Hardin Scholarly Communication News

CONGRESS OKS NIH PROPOSAL, BUT WILL IT END UP IN COURT?

Congress yesterday expressed its support for the NIH’s proposal to make the research it funds freely available via PubMed Central via language in the Conference Report accompanying the FY 2005 Consolidated Appropriations Act (H.R. 4818, H Rept 108-792). NIH is now working on an implementation plan for this policy under a direction from Congress to give full and fair consideration to opposition comments and to work to maintain the peer review system. Meanwhile, a quick survey of the comments filed reveal deep divisions among those submitting comments and raises a number of thorny questions, including questions over the proposal’s legality.

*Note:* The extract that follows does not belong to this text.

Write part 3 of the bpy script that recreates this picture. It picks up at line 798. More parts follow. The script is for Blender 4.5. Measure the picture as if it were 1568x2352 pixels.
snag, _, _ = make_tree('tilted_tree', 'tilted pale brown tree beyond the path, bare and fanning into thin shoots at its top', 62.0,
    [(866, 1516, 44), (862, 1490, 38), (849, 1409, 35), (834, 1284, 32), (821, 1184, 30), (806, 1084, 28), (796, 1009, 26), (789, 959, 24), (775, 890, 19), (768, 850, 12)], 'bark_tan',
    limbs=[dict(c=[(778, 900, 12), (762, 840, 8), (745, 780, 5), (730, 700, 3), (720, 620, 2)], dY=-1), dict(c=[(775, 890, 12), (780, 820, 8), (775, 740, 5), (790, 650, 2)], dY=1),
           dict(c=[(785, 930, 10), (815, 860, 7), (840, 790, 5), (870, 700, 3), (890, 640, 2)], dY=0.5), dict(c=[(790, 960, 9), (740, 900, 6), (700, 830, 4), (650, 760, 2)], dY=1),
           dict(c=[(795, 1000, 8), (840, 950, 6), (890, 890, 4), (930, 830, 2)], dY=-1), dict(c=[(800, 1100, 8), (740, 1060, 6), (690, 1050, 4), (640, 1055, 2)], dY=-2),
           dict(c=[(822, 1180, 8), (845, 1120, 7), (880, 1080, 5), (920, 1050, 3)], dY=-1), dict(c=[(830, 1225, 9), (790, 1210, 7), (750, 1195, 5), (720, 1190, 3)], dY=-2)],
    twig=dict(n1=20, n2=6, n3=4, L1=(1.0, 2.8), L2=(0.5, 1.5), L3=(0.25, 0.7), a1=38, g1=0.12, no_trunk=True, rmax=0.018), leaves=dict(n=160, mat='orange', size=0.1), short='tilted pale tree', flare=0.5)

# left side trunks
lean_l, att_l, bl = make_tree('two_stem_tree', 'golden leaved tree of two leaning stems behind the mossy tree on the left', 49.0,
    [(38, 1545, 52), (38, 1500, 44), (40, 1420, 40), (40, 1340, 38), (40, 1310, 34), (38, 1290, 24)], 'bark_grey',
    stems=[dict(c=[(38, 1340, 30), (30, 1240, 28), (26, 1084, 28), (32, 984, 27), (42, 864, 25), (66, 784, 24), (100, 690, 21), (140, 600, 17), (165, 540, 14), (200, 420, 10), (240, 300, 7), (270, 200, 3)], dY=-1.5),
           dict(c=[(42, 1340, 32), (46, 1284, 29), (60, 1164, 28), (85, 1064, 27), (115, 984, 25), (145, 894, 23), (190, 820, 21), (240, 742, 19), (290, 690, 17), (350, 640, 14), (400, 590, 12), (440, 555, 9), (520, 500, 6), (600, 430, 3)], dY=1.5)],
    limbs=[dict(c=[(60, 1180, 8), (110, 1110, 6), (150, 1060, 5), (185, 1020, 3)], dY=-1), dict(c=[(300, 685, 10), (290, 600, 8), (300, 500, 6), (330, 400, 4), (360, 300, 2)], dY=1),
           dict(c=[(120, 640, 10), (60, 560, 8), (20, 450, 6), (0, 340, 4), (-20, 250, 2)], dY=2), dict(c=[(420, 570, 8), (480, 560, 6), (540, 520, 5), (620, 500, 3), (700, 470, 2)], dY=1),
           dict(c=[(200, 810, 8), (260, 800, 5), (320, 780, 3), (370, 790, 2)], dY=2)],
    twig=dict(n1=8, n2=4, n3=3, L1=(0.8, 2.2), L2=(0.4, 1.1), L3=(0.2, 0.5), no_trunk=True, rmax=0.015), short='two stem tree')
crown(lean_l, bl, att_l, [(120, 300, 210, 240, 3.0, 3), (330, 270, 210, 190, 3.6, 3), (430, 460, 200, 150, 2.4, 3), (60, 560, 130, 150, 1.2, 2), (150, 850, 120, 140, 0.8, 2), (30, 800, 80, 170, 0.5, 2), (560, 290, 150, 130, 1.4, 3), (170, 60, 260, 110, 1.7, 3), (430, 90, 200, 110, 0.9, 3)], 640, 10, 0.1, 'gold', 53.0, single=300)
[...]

In a legal analysis done by the American Physiological Society (APS) in conjunction with American Association of Immunologists (AAI), questions were raised regarding the plan’s infringement of "copyright interests," as well as a host of other bureaucratic federal rules. According to the APS/AAI legal analysis, the NIH plan would "infringe on the copyright interests" of NIH grantees and of the journals publishing works by grantees. "These copyright interests are well- established under federal law," the groups argue, adding that "NIH has no authority to alter them on its own." APS/AAI add that NIH would seemingly need to obtain permission to distribute or display articles.

In response, the legal scholars advising the Alliance for Taxpayer Access (ATA), a coalition supporting the NIH proposal, quickly dismissed the APS/AAI analysis. Michael Carroll, adviser to the Alliance for Taxpayer Access, and professor at Villanova University School of Law, said that the NIH has always had license to reproduce, publish, and archive the research results that it has paid for. "The [APS/AAI] analysis is built on the false premise that NIH is making a change to copyright law," Carroll explained. "The fact is, in all cases, NIH grantees must give NIH a royalty-free, nonexclusive, and irrevocable license for the federal government to ‘reproduce, publish, or otherwise use’ the material and to authorize others to do so for federal purpose. Nothing in this proposal alters the terms of NIH’s license." Meanwhile, the APS/AAI comments cite other federal policies and regulations the NIH proposal seemingly violates, including the Freedom of Information Act and an OMB circular that says the NIH must perform a "cost comparison study." While Congress has issued its support, answers to those legal questions are unclear, and the APS/AAI filing has seemingly laid the groundwork to challenge the NIH in court.